Rumaan Alam: “En todo producto cultural estadounidense no hay nada más temible que un hombre negro”
‘Dejar el mundo atrás’, escrita en tres semanas febriles, es una de las novelas del año por la manera en que mezcla el fin del mundo con el racismo endémico.
En Dejar el mundo atrás (Salamandra), un cuento de hadas adictivo y deliciosamente apocalíptico, una pareja de Brooklyn –contable ella, profesor él– se topa con un curioso y nada invasivo fin del mundo al poco de instalarse en la casa que han alquilado para pasar el verano. Amanda, que así se llama ella, apenas ha tenido tiempo de coquetear con el cajero del supermercado, y de pasear desnuda por el jardín, mientras los niños chapotean en la piscina, cuando pierde la cobertura de su móvil. Él, Clay, ni ha salido de la casa cuando la televisión deja de funcionar. Se supone que ha habido un apagón en Nueva York, pero allí, a pocos kilómetros, hay luz. ¿Va en serio? Anochece y alguien llama a la puerta. Es una pareja mayor, de color. Iban de camino a la ciudad, dicen, cuando el mundo ha empezado a acabarse y han decidido que preferían quedarse en casa. Porque aquella, dicen, es su casa. Pero ¿lo es?

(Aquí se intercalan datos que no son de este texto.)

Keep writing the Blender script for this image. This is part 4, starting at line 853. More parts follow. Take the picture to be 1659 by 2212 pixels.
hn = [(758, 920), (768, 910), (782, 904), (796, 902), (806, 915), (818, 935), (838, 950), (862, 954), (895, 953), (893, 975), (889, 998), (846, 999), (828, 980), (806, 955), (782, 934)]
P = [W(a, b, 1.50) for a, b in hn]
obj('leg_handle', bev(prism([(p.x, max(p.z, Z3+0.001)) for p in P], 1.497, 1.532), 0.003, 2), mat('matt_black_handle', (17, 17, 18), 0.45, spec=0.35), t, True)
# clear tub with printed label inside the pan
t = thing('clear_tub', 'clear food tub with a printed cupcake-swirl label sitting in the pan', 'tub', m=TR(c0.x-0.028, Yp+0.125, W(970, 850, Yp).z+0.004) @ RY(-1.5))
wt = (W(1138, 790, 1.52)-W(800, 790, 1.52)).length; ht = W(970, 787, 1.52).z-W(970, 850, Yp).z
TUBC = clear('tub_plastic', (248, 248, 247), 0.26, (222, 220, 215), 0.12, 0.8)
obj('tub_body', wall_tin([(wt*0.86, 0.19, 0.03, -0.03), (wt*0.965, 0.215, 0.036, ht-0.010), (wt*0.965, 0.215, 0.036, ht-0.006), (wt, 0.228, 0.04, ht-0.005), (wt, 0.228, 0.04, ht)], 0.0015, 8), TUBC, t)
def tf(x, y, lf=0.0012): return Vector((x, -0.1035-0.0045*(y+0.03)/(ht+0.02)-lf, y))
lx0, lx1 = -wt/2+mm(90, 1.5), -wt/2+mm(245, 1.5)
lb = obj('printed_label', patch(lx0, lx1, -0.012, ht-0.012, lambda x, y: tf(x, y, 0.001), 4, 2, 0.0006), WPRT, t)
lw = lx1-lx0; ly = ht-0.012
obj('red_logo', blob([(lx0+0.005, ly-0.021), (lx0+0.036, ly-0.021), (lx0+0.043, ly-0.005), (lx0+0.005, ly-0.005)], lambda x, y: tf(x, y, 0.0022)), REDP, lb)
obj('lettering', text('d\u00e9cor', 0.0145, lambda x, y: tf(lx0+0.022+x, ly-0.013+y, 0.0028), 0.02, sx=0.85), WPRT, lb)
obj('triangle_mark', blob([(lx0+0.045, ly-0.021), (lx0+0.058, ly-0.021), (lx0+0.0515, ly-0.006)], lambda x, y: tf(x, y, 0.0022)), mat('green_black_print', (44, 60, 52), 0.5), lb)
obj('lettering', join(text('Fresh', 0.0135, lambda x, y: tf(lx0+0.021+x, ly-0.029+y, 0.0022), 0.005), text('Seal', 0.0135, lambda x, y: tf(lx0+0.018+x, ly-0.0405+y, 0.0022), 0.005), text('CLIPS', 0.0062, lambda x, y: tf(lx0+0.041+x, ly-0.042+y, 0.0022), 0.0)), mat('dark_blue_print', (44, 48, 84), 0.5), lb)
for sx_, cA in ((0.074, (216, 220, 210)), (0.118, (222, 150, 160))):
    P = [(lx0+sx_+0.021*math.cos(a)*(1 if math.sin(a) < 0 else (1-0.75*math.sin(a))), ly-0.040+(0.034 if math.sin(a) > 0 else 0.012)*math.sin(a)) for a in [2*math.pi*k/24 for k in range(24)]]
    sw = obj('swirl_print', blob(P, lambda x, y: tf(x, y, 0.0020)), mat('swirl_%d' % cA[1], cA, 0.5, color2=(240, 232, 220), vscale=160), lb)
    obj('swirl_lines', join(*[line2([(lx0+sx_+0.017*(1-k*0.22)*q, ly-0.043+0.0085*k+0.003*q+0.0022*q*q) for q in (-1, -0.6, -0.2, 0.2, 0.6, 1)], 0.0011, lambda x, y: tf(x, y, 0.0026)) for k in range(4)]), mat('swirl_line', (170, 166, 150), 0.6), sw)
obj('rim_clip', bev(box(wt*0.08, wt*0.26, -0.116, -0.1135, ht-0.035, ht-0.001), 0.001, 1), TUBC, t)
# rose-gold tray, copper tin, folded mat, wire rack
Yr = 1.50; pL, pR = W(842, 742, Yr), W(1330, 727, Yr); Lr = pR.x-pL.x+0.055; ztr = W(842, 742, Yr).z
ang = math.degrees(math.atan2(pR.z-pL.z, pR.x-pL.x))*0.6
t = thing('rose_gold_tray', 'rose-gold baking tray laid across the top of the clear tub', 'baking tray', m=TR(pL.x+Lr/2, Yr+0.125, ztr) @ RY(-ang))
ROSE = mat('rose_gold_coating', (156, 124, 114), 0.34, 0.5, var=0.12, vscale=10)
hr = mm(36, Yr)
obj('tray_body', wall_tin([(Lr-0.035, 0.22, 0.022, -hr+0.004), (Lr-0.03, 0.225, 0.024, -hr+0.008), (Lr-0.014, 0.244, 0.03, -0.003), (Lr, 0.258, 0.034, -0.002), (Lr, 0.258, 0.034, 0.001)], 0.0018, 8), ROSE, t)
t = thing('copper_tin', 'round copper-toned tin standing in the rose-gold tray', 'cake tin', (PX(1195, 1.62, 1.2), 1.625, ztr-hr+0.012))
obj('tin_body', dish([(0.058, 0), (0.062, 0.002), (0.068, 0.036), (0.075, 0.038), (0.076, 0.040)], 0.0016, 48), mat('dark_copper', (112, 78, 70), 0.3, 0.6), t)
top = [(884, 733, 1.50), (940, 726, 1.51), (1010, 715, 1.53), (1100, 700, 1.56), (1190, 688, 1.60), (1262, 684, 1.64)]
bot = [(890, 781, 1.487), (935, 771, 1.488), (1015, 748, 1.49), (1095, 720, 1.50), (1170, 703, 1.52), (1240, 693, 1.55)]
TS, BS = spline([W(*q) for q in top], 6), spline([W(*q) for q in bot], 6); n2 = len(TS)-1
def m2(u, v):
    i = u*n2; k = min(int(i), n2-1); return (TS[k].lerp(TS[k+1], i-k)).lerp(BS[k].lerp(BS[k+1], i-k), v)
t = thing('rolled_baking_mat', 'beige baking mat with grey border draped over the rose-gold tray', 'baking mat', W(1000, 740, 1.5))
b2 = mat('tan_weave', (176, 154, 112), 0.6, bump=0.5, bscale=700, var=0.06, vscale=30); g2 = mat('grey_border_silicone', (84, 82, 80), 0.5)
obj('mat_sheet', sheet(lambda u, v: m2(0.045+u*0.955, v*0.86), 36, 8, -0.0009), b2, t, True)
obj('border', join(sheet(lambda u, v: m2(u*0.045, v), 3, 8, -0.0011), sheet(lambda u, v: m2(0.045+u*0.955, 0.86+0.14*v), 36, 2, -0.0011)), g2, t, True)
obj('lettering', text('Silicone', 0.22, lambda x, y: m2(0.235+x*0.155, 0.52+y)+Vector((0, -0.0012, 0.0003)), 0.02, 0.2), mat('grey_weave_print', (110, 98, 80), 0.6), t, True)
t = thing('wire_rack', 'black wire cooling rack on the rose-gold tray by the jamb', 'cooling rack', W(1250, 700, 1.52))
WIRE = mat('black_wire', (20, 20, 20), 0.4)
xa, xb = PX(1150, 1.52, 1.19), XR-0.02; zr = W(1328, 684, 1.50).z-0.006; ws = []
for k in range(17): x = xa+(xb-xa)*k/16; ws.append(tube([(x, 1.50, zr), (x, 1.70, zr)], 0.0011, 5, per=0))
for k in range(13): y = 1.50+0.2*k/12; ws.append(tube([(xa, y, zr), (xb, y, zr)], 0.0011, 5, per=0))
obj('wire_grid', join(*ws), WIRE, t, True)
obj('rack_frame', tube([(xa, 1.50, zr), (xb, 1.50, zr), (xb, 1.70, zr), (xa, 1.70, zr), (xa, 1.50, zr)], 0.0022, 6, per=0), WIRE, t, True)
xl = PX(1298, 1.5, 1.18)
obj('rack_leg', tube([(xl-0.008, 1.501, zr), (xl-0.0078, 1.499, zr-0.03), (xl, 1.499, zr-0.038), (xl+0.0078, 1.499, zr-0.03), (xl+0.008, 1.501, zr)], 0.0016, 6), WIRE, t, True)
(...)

“Me gusta pensar en la novela como en una mezcla entre Adivina quién viene a cenar esta noche (1967) y Cementerio de animales (1983)”. El que habla es Rumaan Alam (Washington DC, 44 años), su autor. Hijo de inmigrantes bengalíes, empezó a escribir a los 38 años, y publicó un par de novelas confesamente autobiográficas protagonizadas por una mujer heterosexual blanca que, de alguna forma, era él mismo. Estaba peleándose con la tercera cuando él, su marido y los niños, Simon y Xavier, de entonces ocho y 11 años, alquilaron una casa muy parecida a la que alquilan Amanda y Clay en Dejar el mundo atrás. Y una relectura del citado clásico de Stephen King, sobre animales que resucitan pero también sobre peligros de la paternidad, puso en marcha en su cabeza un apocalipsis que pillase a una familia de vacaciones. Quería reflexionar sobre “el miedo a no poder proteger a tus hijos”, dice.
Está en su casa, en Brooklyn. Junto a él hay un montón de libros educadamente amontonados. Tras él, una pared repleta de lo que parecen personajes de cuentos infantiles. ¿Es cierto que escribió la novela en poco más de tres semanas? “Sí, al volver de aquel viaje me encerré en una habitación de hotel durante seis días. Terminé 120 páginas. Y tres semanas después, tenía el primer borrador listo”, responde. Cuando Amanda abre la puerta a los Washington, porque el supuesto anfitrión se llama nada menos que George Washington, lo primero que piensa es que no tienen pinta de que aquella sea su casa, que más bien parecen la clase de gente que limpiaría una casa así. ¿Era su intención cargar las tintas contra el racismo en su país, como hace desde el principio del libro? “No culpo a Amanda, es víctima de lo culturalmente establecido en Estados Unidos”, dice Alam. “Todo producto cultural que se realiza en este país está pensado para que no haya nada más temible que un hombre negro. Su racismo es una respuesta natural. ¿Quién es esa gente? ¿Qué está pasando ahí fuera? Ella solo piensa en proteger a sus hijos”, insiste.
En Dejar el mundo atrás, Alam formuló la novela pensando en el cambio climático pero ha acabado siendo alabada por crítica y público (Obama la colocó en su lista de lecturas de verano) como visionaria, pandémicamente hablando. “Sí, es una novela sobre lo frágil que puede resultar la civilización, y también sobre las nuevas generaciones, sobre hasta qué punto están mucho más preparadas que las nuestras para hacer frente ese futuro de incertidumbre. Nosotros estamos preocupados porque no les hemos dejado nada, y ellos se sienten afortunados por tener aún lo que tienen”, argumenta. Sonríe. Está orgulloso de sus chavales, dice. Y de los chavales de la novela.